Standard Oil and Yukos in the Context of Early Capitalism in the United States and Russia
Demokratizatsiya, Summer 2008 by Volkov, Vadim
Abstract: The author compares two conflicts between large businesses and the state in the United States and Russia. Although almost one hundred years apart, the Standard Oil and Yukos cases are comparable in so far as they erupted in the context of early capitalism in a weak institutional environment. Both conflicts were shaped by the state's increasingly strong authority.
Keywords: early capitalism, large business, Standard Oil, the state, Yukos
In January 1906, Missouri State Attorney General Herbert S. Hadley began court hearings to prove that the Standard Oil Company of Indiana, the Waters-Pierce Oil Company, and the Republic Oil Company were parts of a single monopolistic conspiracy. He issued one of his thirty-four subpoenas to John D. Rockefeller, the most powerful business tycoon in the United States and the founder of Standard Oil. Rockefeller ignored the subpoena, leaving the agitated press to speculate about his whereabouts.

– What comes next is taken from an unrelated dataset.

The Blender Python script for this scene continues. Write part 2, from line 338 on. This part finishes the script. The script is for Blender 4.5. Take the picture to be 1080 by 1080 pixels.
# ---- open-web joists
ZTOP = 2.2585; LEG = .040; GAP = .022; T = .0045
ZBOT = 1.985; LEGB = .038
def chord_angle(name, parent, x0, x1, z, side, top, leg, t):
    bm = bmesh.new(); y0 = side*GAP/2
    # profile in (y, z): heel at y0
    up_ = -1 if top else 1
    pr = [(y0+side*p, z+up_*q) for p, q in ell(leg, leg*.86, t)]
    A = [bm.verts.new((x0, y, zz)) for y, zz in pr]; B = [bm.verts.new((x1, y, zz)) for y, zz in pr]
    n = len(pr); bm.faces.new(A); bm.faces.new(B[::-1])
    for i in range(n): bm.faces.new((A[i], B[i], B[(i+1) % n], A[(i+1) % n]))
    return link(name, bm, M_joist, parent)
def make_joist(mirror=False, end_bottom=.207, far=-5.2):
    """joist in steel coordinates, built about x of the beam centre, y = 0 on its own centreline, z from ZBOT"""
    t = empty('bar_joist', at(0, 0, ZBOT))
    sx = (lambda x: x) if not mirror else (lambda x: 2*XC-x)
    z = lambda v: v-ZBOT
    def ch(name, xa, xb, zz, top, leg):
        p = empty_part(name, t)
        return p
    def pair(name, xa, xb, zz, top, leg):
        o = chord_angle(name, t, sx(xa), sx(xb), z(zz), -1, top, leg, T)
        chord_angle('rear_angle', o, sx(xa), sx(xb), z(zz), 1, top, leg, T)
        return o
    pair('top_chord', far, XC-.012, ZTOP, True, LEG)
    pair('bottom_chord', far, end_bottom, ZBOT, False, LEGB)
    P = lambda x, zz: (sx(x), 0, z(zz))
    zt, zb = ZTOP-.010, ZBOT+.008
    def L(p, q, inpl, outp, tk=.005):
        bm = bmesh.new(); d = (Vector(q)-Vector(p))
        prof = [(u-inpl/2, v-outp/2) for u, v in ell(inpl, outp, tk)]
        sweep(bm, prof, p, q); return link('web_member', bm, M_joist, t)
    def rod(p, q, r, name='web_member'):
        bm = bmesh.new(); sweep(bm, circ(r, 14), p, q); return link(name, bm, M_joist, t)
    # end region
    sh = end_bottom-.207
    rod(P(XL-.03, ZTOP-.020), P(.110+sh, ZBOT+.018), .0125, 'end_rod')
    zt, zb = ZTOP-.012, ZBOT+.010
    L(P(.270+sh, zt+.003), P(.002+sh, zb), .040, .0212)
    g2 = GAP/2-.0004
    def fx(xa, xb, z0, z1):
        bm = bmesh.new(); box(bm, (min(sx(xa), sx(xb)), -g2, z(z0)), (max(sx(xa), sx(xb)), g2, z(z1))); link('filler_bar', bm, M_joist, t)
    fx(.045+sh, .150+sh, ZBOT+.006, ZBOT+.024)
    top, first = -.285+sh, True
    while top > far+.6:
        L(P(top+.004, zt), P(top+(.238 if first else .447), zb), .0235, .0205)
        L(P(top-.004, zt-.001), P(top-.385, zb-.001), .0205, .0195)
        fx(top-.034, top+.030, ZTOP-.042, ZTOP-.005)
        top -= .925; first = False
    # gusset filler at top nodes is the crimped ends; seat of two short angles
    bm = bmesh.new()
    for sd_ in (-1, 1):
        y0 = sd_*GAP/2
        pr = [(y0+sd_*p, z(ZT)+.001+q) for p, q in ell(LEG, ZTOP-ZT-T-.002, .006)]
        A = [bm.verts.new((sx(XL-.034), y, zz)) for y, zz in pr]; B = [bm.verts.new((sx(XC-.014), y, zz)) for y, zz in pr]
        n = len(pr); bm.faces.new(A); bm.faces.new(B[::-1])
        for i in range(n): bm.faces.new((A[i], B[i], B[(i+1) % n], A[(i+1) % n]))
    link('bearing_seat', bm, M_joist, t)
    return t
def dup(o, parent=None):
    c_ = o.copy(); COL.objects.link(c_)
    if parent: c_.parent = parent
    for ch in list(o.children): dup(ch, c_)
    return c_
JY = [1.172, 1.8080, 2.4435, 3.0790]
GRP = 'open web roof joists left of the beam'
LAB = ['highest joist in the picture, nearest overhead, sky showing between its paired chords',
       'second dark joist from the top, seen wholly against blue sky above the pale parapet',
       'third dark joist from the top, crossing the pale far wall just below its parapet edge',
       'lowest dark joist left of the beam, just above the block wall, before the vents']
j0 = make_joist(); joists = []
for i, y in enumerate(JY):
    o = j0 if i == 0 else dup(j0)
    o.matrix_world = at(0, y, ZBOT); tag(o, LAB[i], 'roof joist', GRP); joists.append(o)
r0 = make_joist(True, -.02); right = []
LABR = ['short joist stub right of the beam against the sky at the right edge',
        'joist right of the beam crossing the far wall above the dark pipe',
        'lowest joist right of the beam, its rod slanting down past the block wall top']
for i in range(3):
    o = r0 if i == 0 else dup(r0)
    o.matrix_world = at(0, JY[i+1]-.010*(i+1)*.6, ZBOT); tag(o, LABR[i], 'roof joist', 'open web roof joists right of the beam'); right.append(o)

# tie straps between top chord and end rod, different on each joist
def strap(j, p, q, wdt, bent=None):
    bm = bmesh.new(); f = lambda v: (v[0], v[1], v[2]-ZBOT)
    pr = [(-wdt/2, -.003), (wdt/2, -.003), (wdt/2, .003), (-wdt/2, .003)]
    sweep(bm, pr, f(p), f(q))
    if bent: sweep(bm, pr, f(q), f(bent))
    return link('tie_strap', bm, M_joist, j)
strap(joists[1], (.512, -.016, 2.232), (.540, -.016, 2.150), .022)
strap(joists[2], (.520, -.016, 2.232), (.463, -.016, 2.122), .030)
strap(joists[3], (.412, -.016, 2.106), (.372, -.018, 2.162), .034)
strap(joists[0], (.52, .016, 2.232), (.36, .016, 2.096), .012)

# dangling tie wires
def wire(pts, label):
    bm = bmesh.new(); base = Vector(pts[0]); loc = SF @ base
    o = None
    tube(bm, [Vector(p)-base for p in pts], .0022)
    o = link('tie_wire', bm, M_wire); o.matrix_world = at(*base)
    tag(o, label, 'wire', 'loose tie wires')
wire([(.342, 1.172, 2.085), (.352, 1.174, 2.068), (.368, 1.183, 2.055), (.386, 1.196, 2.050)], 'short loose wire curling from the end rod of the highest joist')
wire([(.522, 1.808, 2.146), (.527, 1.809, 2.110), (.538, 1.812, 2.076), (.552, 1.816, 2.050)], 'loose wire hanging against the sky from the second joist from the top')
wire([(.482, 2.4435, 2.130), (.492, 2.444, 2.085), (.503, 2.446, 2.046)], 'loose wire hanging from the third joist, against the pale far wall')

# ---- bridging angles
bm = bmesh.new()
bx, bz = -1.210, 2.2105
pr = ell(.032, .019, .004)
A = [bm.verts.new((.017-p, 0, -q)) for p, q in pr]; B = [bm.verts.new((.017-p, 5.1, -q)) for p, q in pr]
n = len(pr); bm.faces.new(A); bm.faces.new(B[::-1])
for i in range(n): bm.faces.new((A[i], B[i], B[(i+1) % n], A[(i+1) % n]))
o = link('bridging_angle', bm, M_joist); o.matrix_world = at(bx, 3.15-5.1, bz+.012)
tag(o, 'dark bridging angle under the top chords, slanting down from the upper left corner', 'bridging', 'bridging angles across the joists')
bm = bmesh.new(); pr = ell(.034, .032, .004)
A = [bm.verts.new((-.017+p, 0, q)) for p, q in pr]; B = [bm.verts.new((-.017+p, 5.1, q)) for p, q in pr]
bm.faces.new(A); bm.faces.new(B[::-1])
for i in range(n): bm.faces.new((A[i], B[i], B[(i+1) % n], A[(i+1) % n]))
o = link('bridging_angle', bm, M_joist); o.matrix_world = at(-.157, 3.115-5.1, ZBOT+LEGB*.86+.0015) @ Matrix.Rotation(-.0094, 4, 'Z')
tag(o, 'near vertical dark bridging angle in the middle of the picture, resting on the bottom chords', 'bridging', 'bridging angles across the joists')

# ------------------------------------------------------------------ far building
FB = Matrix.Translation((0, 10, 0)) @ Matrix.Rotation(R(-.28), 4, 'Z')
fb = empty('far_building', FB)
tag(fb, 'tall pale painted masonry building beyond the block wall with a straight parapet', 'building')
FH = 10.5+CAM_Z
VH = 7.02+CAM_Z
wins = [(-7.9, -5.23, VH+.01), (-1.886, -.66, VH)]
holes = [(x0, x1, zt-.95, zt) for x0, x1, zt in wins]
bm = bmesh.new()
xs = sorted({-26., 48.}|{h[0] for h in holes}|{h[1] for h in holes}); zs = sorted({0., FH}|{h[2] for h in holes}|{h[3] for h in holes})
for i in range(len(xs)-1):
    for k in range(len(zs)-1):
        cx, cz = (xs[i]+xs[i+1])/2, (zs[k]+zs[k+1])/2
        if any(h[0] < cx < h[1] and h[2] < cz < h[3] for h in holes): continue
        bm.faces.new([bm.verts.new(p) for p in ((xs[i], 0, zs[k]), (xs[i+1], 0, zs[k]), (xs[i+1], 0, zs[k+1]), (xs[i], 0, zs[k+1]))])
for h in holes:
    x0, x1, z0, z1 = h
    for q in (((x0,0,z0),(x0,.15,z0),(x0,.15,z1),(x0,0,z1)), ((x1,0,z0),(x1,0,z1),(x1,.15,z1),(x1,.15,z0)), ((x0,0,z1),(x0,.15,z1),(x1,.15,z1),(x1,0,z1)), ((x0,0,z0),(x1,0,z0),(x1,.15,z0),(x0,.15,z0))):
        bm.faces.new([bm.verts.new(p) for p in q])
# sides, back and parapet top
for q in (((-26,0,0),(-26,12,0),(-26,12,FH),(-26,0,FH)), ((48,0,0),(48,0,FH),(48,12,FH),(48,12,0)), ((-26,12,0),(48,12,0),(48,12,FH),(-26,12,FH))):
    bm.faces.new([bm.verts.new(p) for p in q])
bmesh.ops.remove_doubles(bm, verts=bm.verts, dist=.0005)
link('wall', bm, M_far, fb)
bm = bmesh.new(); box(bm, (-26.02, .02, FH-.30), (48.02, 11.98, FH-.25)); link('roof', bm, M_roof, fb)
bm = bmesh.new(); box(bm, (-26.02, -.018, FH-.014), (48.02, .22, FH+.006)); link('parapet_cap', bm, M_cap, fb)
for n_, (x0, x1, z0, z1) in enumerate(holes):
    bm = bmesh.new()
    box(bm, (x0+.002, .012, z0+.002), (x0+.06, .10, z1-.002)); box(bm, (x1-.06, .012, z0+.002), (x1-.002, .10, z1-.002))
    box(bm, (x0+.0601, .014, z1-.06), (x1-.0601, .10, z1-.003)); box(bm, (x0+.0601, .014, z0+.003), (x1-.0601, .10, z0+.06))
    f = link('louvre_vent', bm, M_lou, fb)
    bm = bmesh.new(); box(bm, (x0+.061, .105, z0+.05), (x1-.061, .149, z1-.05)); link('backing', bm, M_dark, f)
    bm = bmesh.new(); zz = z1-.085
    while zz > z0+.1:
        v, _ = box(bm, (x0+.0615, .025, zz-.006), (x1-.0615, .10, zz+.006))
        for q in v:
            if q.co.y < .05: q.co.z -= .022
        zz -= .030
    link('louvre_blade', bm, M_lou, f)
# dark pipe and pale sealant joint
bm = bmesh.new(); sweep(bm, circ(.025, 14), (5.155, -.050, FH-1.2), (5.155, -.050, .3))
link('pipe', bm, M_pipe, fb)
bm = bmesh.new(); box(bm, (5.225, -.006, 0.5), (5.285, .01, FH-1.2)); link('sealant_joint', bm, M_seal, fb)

In June, David Watson, the Attorney General of Ohio, announced his resolve to prosecute Standard Oil for violating the state's antitrust law. In November, U.S. Attorney General Charles J. Bonaparte began prosecution of Standard Oil of New Jersey under the Sherman Antitrust Act. In the same month, the Circuit Court of Missouri opened a lawsuit against Rockefeller and his closest associates to dissolve Standard Oil of New Jersey, the holding company controlling more than sixty other companies. Thus began a massive attack against America's largest oil company and its owners. From November 18 to 20, 1908, Rockefeller gave three days of court testimony. In November 1909, the first court announced its decision to dissolve Standard Oil of New Jersey, which Standard Oil immediately appealed to the U.S. Supreme Court. On May 15, 1911, Chief Justice Edward Douglas White announced the final verdict: the Court required Standard Oil to divest itself of all its subsidiaries within six months. It took the federal government, first under President Theodore Roosevelt, and then under President William Howard Taft, more than five years to disassemble what was then the world's biggest oil company.1
On July 2, 2003, Russian law-enforcement authorities arrested billionaire Platon Lebedev, chairman of the Board of Directors of Menatep, the oil giant Yukos's financial center. The General Procuracy charged Lebedev with financial fraud dating back to the 1993-94 privatization of the phosphate-producing plant Apatit, and with tax evasion by Menatep subsidiaries in Tomsk Oblast. On October 25, Mikhail Khodorkovsky, the head of Yukos and one of Russia's leading tycoons, was arrested and charged with fraud, tax evasion, and theft. In October 2003, the General Procuracy froze 44 percent of Yukos stock (a major part of it belonging to Khodorkovsky and his closest associates). During 2004, Russia's Federal Taxation Ministry filed $27.5 billion in tax claims against Yukos for unpaid taxes and fines. On December 19, to meet the claim on Yukos's main assets, the oil mining company Yuganskneftegaz was auctioned and purchased for $9.35 billion by an unknown company that was later bought by the state oil company Rosneft for less than $30,000. It took the Russian federal authorities one and a half years to assert state control over Yuganskneftegaz, a company that produced 62 percent of all Yukos's oil. Khodorkovsky and Lebedev were sentenced to eight years in prison.2
Formally, in both cases, the state attacked the country's largest oil company. The two cases have similar sets of principal players and similar conflicts between the wealthiest and the most powerful; or, more accurately, the conflicts themselves determined who would ultimately become the most powerful (and perhaps also the most wealthy). The events previously outlined are separated by some one hundred years and took place in different countries with dissimilar histories and cultures. Are they comparable? If so, what should be compared? The analogies applicable to the two cases, I argue, derive from the similar political and economic conditions in which they emerged. The comparison highlights structural conditions and historical situations that produced the cases against Standard Oil and Yukos. I refer to these conditions as "early capitalism," a somewhat more neutral substitute for normatively charged terms, such as "wild capitalism" or "primitive capitalist accumulation."3
The comparison is intended to highlight a sociohistorical condition in which individual actors are stronger than institutions. In such a condition, institutions do not have sufficient authority to significantly constrain the actors' pursuit of their private goals or to limit the choice of means to reach these goals. Actors are able to use institutions instrumentally, to create or bend them-and thus adapt them-to serve their own interests. These interests and goals are essentially the accumulation of wealth and power. What is extraordinary about early capitalism is the speed with which actors gain wealth and power and the resulting inequalities.